I love the real you Jess!

I am with you on re-living the conversations. It often keeps me awake at night, and even though I know I am being ridiculous, I can't stop!

Jean McKendrick said...

I really like your new counter tops and back splash. Our kitchen is in great need of being redone but dang, it can be so expensive!!!
I thought the different colored slippers were pretty funny.
Before Kaden could really speak he was YELLING, "GO", in the car when we'd get stopped at a light or another car would be driving slow... I tend to say rude things or lose my patience in the car too. :)

Laurie said...

First off, I read about the finalization and was so excited for you, and then got lost in the internet and never commented. What relief you must feel! And I know judges LOVE adoptions too. Your family probably made the entire week for the judge and staff.

Second, I answered the door in my bathrobe recently, and not when I'd just gotten out of the shower. Because I'd never gotten into the shower. Totally gross. And doesn't everyone have a corner like that in the kitchen?
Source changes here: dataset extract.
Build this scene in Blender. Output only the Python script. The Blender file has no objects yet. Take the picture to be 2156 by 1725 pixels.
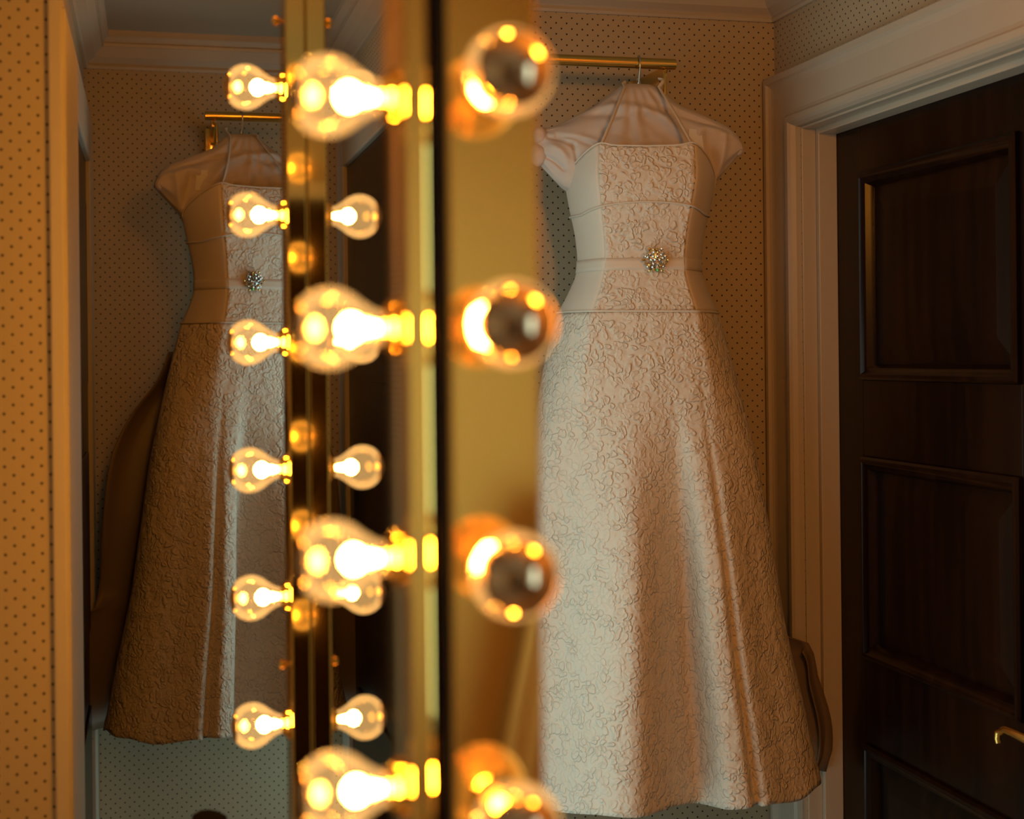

I'm going to link to you so I remember to pop in more often.

Leah said...

I hate cooking as much as you do. One time, at enrichment, they asked everyone to go around the room and say if they like cooking or cleaning better. I said I hated both. Litterally everyone let out a collective very loud GASP like all of the oxygen had just been sucked out of the room. I was not expecting that reaction!

calibosmom said...

Why would anyone get out of their pj's & slippers if they weren't going somewhere? I don't understand those moms that wake up at 5am to get ready so their husbands and kids don't see them all tired & messy. NO thank you! Although I'm sure some mornings my family sure wish I did.
I finally stopped swearing in front of the kids when Hannah was about two and kept saying "DANNIT DANNIT DANNIT!" Oops. Love ya twiners! You are as real as they come!